A aula já tinha começado há cerca de vinte minutos quando aquele aluno entrou pela sala dentro de rompante e, sem qualquer pedido de desculpas pelo seu atraso, se dirigiu a mim em tom agressivo usando uma linguagem corporal correspondente. E disse, ameaçador, num ar de quem não espera qualquer tipo de repreensão a seguir: Veja lá mas é se não me marca falta que eu já tou quase chumbado…

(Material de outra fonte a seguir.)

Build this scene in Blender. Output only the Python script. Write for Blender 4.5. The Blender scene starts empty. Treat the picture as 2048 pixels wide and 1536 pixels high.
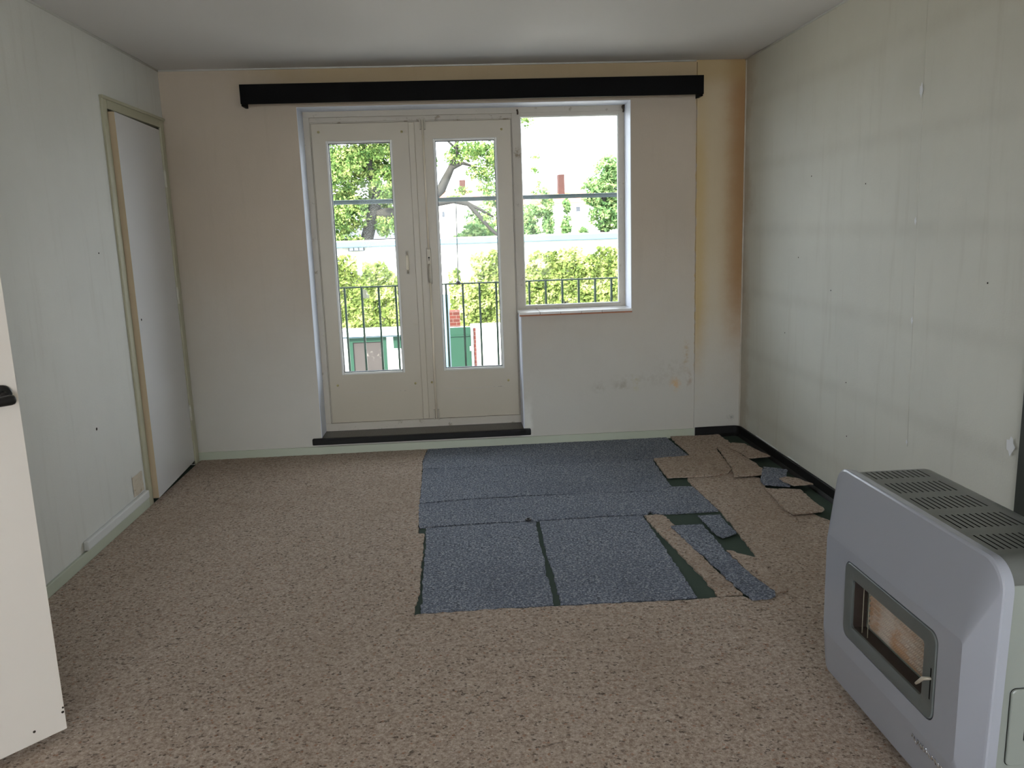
import bpy, bmesh, math, random
from mathutils import Vector, Matrix, noise as mnoise
random.seed(7)
C = bpy.context.scene.collection
PI = math.pi

# ---------------------------------------------------------------- camera
CAMH = 1.3965
cam_d = bpy.data.cameras.new('camera'); cam = bpy.data.objects.new('camera', cam_d); C.objects.link(cam)
yaw, pitch, roll = math.radians(3.7608), math.radians(-10.7022), math.radians(-1.8630)
fw = Vector((math.sin(yaw)*math.cos(pitch), math.cos(yaw)*math.cos(pitch), math.sin(pitch)))
r0 = Vector((math.cos(yaw), -math.sin(yaw), 0)); u0 = r0.cross(fw)
rt = r0*math.cos(roll) + u0*math.sin(roll); up = u0*math.cos(roll) - r0*math.sin(roll)
m = Matrix((rt, up, -fw)).transposed().to_4x4(); m.translation = (0, 0, CAMH)
cam.matrix_world = m
cam_d.sensor_width = 36; cam_d.lens = 1629.78/2048*36; cam_d.clip_start = 0.05; cam_d.clip_end = 400
bpy.context.scene.camera = cam

# ---------------------------------------------------------------- sky, sun, exposure
W = bpy.data.worlds.new('world'); bpy.context.scene.world = W; W.use_nodes = True
bg = W.node_tree.nodes['Background']
bg.inputs[0].default_value = (0.84, 0.89, 1.0, 1); bg.inputs[1].default_value = 4.0
sd = bpy.data.lights.new('sun', 'SUN'); sun = bpy.data.objects.new('sun', sd); C.objects.link(sun)
sd.energy = 8; sd.angle = 0.01; sd.color = (1, .95, .86)
sun.rotation_euler = Vector((0.55, 0.62, -0.62)).to_track_quat('-Z', 'Y').to_euler()
def portal(loc, rx, sx, sy):
    l = bpy.data.lights.new('window_portal', 'AREA'); l.shape = 'RECTANGLE'; l.size = sx; l.size_y = sy
    l.cycles.is_portal = True
    o = bpy.data.objects.new('window_portal', l); C.objects.link(o); o.location = loc; o.rotation_euler = (rx, 0, 0)
# daylight through the wide street window behind the camera
wl_d = bpy.data.lights.new('window_daylight', 'AREA'); wl_d.shape = 'RECTANGLE'; wl_d.size = 3.2; wl_d.size_y = 1.75
wl_d.energy = 28; wl_d.color = (.98, .97, 1)
wl_o = bpy.data.objects.new('window_daylight', wl_d); C.objects.link(wl_o); wl_o.location = (0.07, -3.62, 1.4); wl_o.rotation_euler = (PI/2, 0, 0)
portal((0.12, 5.60, 1.2), -PI/2, 2.1, 2.0)
vs = bpy.context.scene.view_settings
vs.view_transform = 'Standard'; vs.look = 'None'; vs.gamma = 1; vs.use_curve_mapping = False
vs.exposure = 0.97

# ---------------------------------------------------------------- materials
def srgb(*c):
    return tuple(((x/255)/12.92 if x/255 <= .04045 else ((x/255+.055)/1.055)**2.4) for x in c)
class N:
    """small node builder"""
    def __init__(s, name):
        s.m = bpy.data.materials.new(name); s.m.use_nodes = True; s.t = s.m.node_tree
        s.b = s.t.nodes['Principled BSDF']; s._co = None
    def n(s, typ, **k):
        x = s.t.nodes.new(typ)
        for a, v in k.items(): setattr(x, a, v)
        return x
    def put(s, sock, v):
        if isinstance(v, bpy.types.NodeSocket): s.t.links.new(v, sock)
        elif isinstance(v, (tuple, list)):
            sock.default_value = tuple(v)+(1,) if len(v) == 3 and len(sock.default_value) == 4 else tuple(v)
        else: sock.default_value = v
    def co(s):
        if s._co is None: s._co = s.n('ShaderNodeTexCoord').outputs['Object']
        return s._co
    def xyz(s):
        x = s.n('ShaderNodeSeparateXYZ'); s.put(x.inputs[0], s.co()); return x.outputs
    def math(s, op, a, b=0.0, c=0.0):
        x = s.n('ShaderNodeMath', operation=op)
        for i, v in enumerate((a, b, c)): s.put(x.inputs[i], v)
        return x.outputs[0]
    def noise(s, scale, detail=3, rough=.5, vec=None, stretch=None):
        x = s.n('ShaderNodeTexNoise'); x.inputs['Scale'].default_value = scale
        x.inputs['Detail'].default_value = detail; x.inputs['Roughness'].default_value = rough
        v = vec or s.co()
        if stretch:
            mp = s.n('ShaderNodeMapping'); mp.inputs['Scale'].default_value = stretch; s.put(mp.inputs[0], v); v = mp.outputs[0]
        s.put(x.inputs['Vector'], v); return x.outputs['Fac']
    def vor(s, scale, feature='F1', out='Distance', rnd=1):
        x = s.n('ShaderNodeTexVoronoi', feature=feature); x.inputs['Scale'].default_value = scale
        x.inputs['Randomness'].default_value = rnd
        s.put(x.inputs['Vector'], s.co()); return x.outputs[out]
    def ramp(s, fac, stops, interp='LINEAR'):
        x = s.n('ShaderNodeValToRGB'); x.color_ramp.interpolation = interp
        e = x.color_ramp.elements
        while len(e) < len(stops): e.new(.5)
        for k, (p, c) in enumerate(stops):
            e[k].position = p; e[k].color = tuple(c)+(1,) if len(c) == 3 else c
        s.put(x.inputs[0], fac); return x.outputs[0]
    def step(s, v, a, b):
        x = s.n('ShaderNodeMapRange', interpolation_type='SMOOTHSTEP')
        s.put(x.inputs[0], v); s.put(x.inputs[1], a); s.put(x.inputs[2], b); return x.outputs[0]
    def mix(s, f, a, b, mode='MIX'):
        x = s.n('ShaderNodeMix', data_type='RGBA', blend_type=mode)
        s.put(x.inputs[0], f); s.put(x.inputs[6], a); s.put(x.inputs[7], b); return x.outputs[2]
    def bump(s, h, strength=.2, dist=.01):
        x = s.n('ShaderNodeBump'); x.inputs['Strength'].default_value = strength; x.inputs['Distance'].default_value = dist
        s.put(x.inputs['Height'], h); s.t.links.new(x.outputs[0], s.b.inputs['Normal'])
    def done(s, col=None, rough=.6, metal=0, spec=.5, **k):
        if col is not None: s.put(s.b.inputs['Base Color'], col)
        s.put(s.b.inputs['Roughness'], rough); s.put(s.b.inputs['Metallic'], metal); s.put(s.b.inputs['Specular IOR Level'], spec)
        for a, v in k.items(): s.put(s.b.inputs[a], v)
        return s.m

def paint(name, col, var=.04, rough=.5, spec=.5, bump=.05, scale=6, metal=0, dirt=None):
    q = N(name)
    c = q.mix(q.noise(scale, 4), tuple(x*(1-var) for x in col), tuple(min(1, x*(1+var)) for x in col))
    if dirt: c = q.mix(q.step(q.noise(dirt[0], 5, .65), dirt[1], dirt[1]+.12), c, dirt[2])
    if bump: q.bump(q.noise(180, 2), bump, .002)
    return q.done(c, rough, metal, spec)

M = {}
def wall_mat(name, base, back=False, right=False):
    q = N(name); x, y, z = q.xyz()
    n1 = q.noise(1.6, 5, .6); n2 = q.noise(7, 4, .6)
    c = q.mix(q.step(n1, .3, .75), base, tuple(v*.93 for v in base))
    # vertical smears of old handling and dust
    sm = q.noise(3, 5, .6, stretch=(6, 6, .5))
    c = q.mix(q.math('MULTIPLY', q.step(sm, .52, .72), .10), c, srgb(150, 140, 120))
    jit = q.math('MULTIPLY', q.math('SUBTRACT', q.noise(9, 5, .7), .5), .05)
    jit2 = q.math('MULTIPLY', q.math('SUBTRACT', q.noise(3, 5, .7), .5), .5)
    if back:
        c = q.mix(q.math('MULTIPLY', q.math('SUBTRACT', 1, q.step(q.math('ADD', z, jit2), .2, 1.5)), .8), c, srgb(202, 201, 194))
        xj = q.math('ADD', x, jit); zj = q.math('ADD', z, jit2)
        blot = q.noise(26, 5, .7)
        tan = srgb(178, 146, 88); brown = srgb(150, 104, 52)
        # soot/tar strip down the casing edge
        a = q.math('MULTIPLY', q.step(xj, 1.551, 1.558), q.math('SUBTRACT', 1, q.step(xj, 1.57, 1.66)))
        a = q.math('MULTIPLY', a, q.step(zj, .25, .95)); a = q.math('MULTIPLY', a, q.math('SUBTRACT', 1, q.math('MULTIPLY', q.step(z, 1.75, 2.1), .6)))
        c = q.mix(q.math('MULTIPLY', a, .75), c, tan)
        # all of the casing a little yellowed
        a = q.math('MULTIPLY', q.step(xj, 1.551, 1.556), q.step(zj, .2, 1.2))
        c = q.mix(q.math('MULTIPLY', a, .45), c, srgb(205, 184, 140))
        a = q.math('MULTIPLY', q.step(xj, 1.68, 1.84), q.step(zj, .35, 1.1))
        c = q.mix(q.math('MULTIPLY', a, .75), c, brown)
        # yellow band under the ceiling, above the pelmet
        a = q.math('MULTIPLY', q.step(q.math('ADD', z, q.math('MULTIPLY', jit, 1.0)), 2.20, 2.32), q.step(q.math('ADD', x, jit2), -1.45, -.7))
        c = q.mix(q.math('MULTIPLY', a, .62), c, srgb(178, 154, 108))
        for (bx, bz, rx, rz, f, col) in ((1.50, .55, .02, .10, .5, tan), (1.43, .36, .035, .05, .6, srgb(214, 170, 110)), (1.52, .38, .02, .06, .4, brown),
                                         (1.16, .38, .03, .06, .35, srgb(196, 186, 130)), (1.07, .365, .05, .035, .4, srgb(150, 138, 118)),
                                         (.92, .36, .05, .04, .3, srgb(150, 138, 118)), (1.25, .40, .25, .05, .15, srgb(150, 138, 118)),
                                         (1.80, .115, .022, .022, .6, srgb(120, 118, 112)), (1.41, .47, .1, .05, .2, srgb(150, 138, 118))):
            dx = q.math('DIVIDE', q.math('SUBTRACT', q.math('ADD', x, jit), bx), rx)
            dz = q.math('DIVIDE', q.math('SUBTRACT', q.math('ADD', z, jit), bz), rz)
            dd = q.math('SQRT', q.math('ADD', q.math('MULTIPLY', dx, dx), q.math('MULTIPLY', dz, dz)))
            a = q.math('MULTIPLY', q.math('SUBTRACT', 1, q.step(dd, .1, 1.5)), q.step(blot, .42, .60))
            c = q.mix(q.math('MULTIPLY', a, f*1.1), c, col)
        # whiter new plaster by the door corner
        dx = q.math('DIVIDE', q.math('SUBTRACT', q.math('ADD', x, jit), .43), .05)
        a = q.math('MULTIPLY', q.math('SUBTRACT', 1, q.step(q.math('ABSOLUTE', dx), .4, 1)), q.math('SUBTRACT', 1, q.step(zj, .15, .35)))
        c = q.mix(q.math('MULTIPLY', a, .5), c, srgb(236, 236, 230))
    if right:
        a = q.step(q.math('ADD', y, jit2), 5.02, 5.22)
        c = q.mix(q.math('MULTIPLY', a, .35), c, srgb(150, 118, 72))
        # grey dust bands following the studs behind the board
        bz = q.math('FRACT', q.math('MULTIPLY', q.math('ADD', z, q.math('MULTIPLY', jit, .6)), 2.6))
        a = q.math('SUBTRACT', 1, q.step(q.math('ABSOLUTE', q.math('SUBTRACT', bz, .5)), .0, .16))
        c = q.mix(q.math('MULTIPLY', q.math('MULTIPLY', a, n2), .14), c, srgb(120, 112, 96))
        a = q.step(q.math('ADD', z, jit2), 1.4, 2.4)
        c = q.mix(q.math('MULTIPLY', a, .25), c, srgb(176, 162, 128))
    wv = q.noise(260, 2, .5, stretch=(1, 1, .25)); wh = q.noise(240, 2, .5, stretch=(.3, .3, 1.2))
    q.bump(q.math('ADD', wv, wh), .25, .0015)
    return q.done(c, .75, spec=.25)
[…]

Engoli em seco e, antes de responder, repus a ordem na sala e continuei a aula. No início da minha carreira talvez tivesse agido de forma totalmente diferente mas, nesta fase em que me encontro, consigo, felizmente, respirar fundo, contar até dez e não reagir impulsivamente. Mandei-o sentar e disse-lhe, com o tom mais calmo que consegui encontrar, que falaríamos no final da aula. Ele levantou os olhos para mim admirado, como quem pensa que raio teria eu para lhe dizer. E assim foi. Quando todos saíram, ficámos os dois, num frente a frente feito de desequilíbrios. Eu repreendi-o. Ameacei com a falta. Chamei para a mesa todas as regras que ele insiste em rejeitar. O meu aluno, aparentemente agressivo, começou a falar com uma velocidade estonteante e, quanto mais falava e se emocionava, mais gaguejava. Convoquei todos os Deuses do ensino para resolver a situação a bem, quando ouço, já com voz mais calma: “Só cheguei agora porque fui visitar a minha tia à prisão”…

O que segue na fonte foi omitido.